Electronic Properties of Substitutionally Boron-doped Graphene Nanoribbons on a Au(111) Surface

TL;DR

This study investigates how substitutional boron doping affects the electronic properties of graphene nanoribbons on a gold surface, revealing impurity states and band structure modifications through combined experimental and theoretical methods.

Contribution

It provides new insights into the electronic effects of di-boron substitution in GNRs and how their band structure can be tuned by doping configuration.

Findings

Two boron-rich impurity bands appear inside the GNR band gap.

Boron doping shifts the conduction and valence bands away from the gap edge.

Hybridization with gold surface states broadens one of the impurity bands.

Abstract

High quality graphene nanoribbons (GNRs) grown by on-surface synthesis strategies with atomic precision can be controllably doped by inserting heteroatoms or chemical groups in the molecular precursors.

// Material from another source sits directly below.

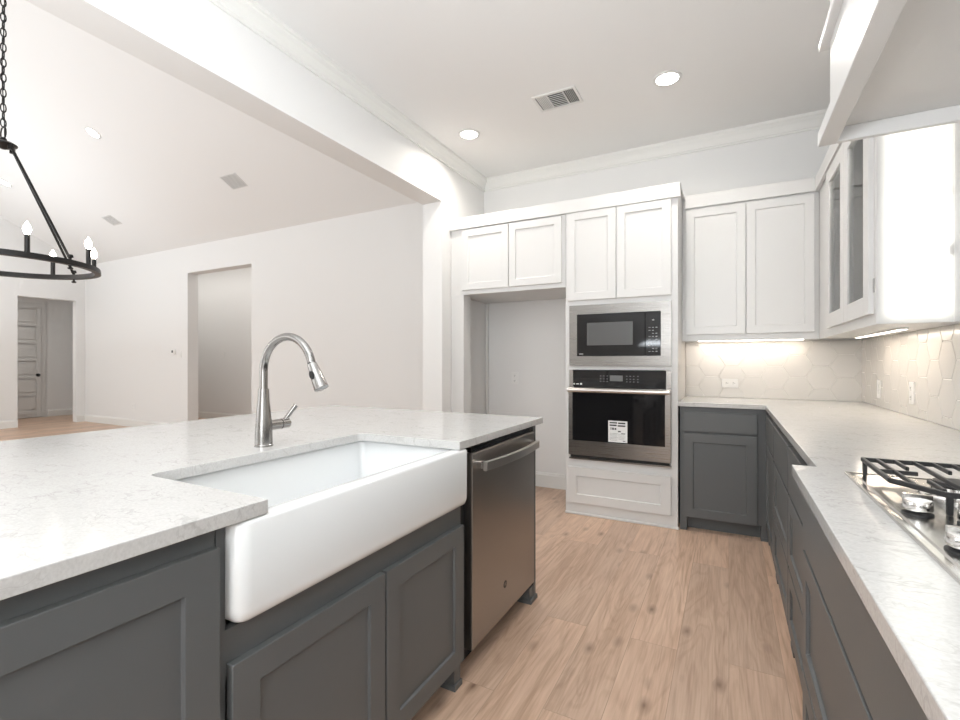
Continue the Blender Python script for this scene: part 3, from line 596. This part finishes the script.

Here, we study the electronic structure of armchair GNRs substitutionally doped with di-boron moieties at the center, through a combination of scanning tunneling spectroscopy, angle-resolved photoemission, and density functional theory simulations. Boron atoms appear with a small displacement towards the surface signaling their stronger interaction with the metal. We find two boron-rich flat bands emerging as impurity states inside the GNR band gap, one of them particularly broadened after its hybridization with the gold surface states. In addition, the boron atoms shift the conduction and valence bands of the pristine GNR away from the gap edge, and leave unaffected the bands above and below, which become the new frontier bands and have negligible boron character. This is due to the selective mixing of boron states with GNR bands according to their symmetry. Our results depict that the GNRs band structure can be tuned by modifying the separation between di-boron moieties.